The decision, issued three days before the case was set to go to trial on July 16, stems from a civil lawsuit filed last summer. In it, Host accused Molinaro Koger and its president, Robert Koger, of conspiring with the buyers of three Host properties to secretly flip the properties for a $15 million profit, instead of obtaining the highest sales price for Host.

“The decision validates our claims that Molinaro Koger and Robert Koger completely abandoned their fiduciary duty as Host’s broker and engaged in fraudulent schemes against us,”said Host general counsel Elizabeth Abdoo, in a statement.

Koger declined to discuss the case, but said, through a representative, he is appealing the decision.

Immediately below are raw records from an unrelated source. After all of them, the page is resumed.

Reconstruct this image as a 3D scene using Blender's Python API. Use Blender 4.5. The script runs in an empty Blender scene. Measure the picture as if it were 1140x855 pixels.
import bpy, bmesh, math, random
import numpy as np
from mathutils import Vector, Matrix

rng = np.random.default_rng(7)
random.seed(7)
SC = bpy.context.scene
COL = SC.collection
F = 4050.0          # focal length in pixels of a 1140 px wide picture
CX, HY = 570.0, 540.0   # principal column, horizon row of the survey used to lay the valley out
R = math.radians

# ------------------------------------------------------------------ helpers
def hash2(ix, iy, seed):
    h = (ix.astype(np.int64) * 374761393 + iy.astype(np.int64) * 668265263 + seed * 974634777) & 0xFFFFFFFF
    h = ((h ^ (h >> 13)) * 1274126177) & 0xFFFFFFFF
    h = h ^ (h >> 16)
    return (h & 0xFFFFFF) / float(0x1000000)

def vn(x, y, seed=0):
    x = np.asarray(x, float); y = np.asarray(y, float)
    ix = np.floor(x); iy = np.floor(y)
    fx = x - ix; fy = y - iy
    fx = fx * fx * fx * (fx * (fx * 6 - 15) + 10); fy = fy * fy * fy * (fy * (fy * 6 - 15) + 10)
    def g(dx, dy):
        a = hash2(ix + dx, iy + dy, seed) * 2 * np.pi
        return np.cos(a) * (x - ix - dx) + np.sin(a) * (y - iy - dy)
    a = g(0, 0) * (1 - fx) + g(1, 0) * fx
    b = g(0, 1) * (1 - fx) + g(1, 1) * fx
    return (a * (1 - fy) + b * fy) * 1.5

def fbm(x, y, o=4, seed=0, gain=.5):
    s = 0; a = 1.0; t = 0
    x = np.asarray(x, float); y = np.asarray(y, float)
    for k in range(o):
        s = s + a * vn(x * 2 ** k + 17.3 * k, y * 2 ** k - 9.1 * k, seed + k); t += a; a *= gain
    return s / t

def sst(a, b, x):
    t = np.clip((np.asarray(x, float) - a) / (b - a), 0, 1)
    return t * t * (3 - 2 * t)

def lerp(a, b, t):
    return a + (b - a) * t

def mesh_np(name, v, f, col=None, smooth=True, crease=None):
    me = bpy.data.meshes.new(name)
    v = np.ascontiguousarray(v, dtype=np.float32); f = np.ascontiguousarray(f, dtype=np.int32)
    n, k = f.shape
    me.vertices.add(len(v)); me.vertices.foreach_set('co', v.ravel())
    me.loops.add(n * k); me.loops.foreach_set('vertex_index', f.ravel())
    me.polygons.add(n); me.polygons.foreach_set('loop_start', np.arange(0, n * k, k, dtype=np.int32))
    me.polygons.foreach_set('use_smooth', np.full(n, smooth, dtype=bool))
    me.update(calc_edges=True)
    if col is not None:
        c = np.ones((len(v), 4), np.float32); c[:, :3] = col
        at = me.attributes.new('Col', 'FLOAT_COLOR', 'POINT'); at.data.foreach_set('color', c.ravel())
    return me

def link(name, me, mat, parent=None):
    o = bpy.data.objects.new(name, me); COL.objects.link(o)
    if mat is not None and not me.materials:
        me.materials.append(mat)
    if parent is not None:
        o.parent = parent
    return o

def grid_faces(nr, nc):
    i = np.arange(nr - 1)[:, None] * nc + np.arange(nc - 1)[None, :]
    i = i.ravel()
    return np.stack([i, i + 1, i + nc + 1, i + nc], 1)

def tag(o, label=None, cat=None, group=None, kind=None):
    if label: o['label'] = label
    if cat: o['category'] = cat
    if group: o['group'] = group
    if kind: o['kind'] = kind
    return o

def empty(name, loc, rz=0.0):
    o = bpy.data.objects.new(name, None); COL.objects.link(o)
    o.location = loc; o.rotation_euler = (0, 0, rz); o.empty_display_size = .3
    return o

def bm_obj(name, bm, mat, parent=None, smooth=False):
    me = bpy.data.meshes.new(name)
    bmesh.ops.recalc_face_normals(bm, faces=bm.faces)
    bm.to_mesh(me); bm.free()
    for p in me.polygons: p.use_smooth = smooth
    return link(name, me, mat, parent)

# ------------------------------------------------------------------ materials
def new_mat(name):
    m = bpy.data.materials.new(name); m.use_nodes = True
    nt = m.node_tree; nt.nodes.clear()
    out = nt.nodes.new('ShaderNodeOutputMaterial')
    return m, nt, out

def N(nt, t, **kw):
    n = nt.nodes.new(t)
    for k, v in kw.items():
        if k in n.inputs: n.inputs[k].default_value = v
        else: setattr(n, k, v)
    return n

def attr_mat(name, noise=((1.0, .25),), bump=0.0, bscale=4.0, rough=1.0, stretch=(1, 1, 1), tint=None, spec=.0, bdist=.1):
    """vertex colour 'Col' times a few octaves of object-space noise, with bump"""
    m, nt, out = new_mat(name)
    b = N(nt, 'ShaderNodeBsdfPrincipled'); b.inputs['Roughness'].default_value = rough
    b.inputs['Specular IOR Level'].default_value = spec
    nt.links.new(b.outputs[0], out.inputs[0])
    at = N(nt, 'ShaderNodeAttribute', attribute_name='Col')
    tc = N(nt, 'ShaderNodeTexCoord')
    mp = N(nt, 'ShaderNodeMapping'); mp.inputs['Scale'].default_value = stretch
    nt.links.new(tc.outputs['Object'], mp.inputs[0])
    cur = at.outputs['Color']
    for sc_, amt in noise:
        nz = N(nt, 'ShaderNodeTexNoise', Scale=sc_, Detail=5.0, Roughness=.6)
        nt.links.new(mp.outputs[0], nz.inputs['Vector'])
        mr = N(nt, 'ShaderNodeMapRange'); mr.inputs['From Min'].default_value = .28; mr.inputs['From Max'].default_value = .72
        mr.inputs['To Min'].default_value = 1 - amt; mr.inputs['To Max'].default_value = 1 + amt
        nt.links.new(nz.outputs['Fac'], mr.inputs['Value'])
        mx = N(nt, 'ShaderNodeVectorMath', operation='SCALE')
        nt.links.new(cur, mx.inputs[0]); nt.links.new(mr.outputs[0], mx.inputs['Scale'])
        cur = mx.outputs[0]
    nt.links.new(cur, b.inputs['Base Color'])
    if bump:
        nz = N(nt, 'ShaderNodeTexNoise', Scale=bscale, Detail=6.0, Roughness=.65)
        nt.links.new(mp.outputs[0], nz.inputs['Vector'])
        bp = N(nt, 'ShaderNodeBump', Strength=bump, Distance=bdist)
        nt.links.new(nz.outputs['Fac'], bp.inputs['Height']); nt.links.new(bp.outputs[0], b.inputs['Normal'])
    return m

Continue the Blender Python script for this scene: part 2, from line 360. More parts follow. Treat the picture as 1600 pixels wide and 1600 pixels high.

According to court transcripts, the court sided with Host because Koger failed to submit depositions or produce any documents during the pre-trial, discovery phase of the proceedings. Attorneys for Koger and his Vienna-based company argued that the delays stemmed from a decision by the defendants to change lawyers.

Molinaro Koger brokered 11 transactions for Host between 2004 and last year, receiving upwards of $4.4 million in commissions. Three of those deals are at the center of the lawsuit.

In one, the brokerage firm arranged the 2009 sale of the Washington Dulles Marriott Suites and the Sheraton Stamford in Connecticut, which traded for a total of $36 million to Scioto Partners, a company Host claims it later learned was led by an employee of Molinaro Koger and one of its business partners.

On the day of the acquisition, the buyer, with Molinaro Koger acting as the escrow agent, resold the pair of properties for $13 million more than it paid on the day of purchase, according to court papers.

Host was first alerted to possible misconduct in a series of anonymous e-mails sent to several of Molinaro Koger’s clients in 2010. The e-mails accused the brokerage firm of being “guilty of crimes of moral turpitude,” according to a separate lawsuit Molinaro Koger filed last fall against “John Does.” That case was dismissed.

News of the Host complaint raised red flags among a number of the Molinaro Koger’s clients and partners. Eleven separate companies filed lawsuits demanding the brokerage firm return money held in escrow by Koger. The money in question was returned in all of those cases.

Two other lawsuits against the company, one involving a defaulted loan on a corporate jet and the other on back rent, are still pending. The company has since traded hands and the new buyers have not been named.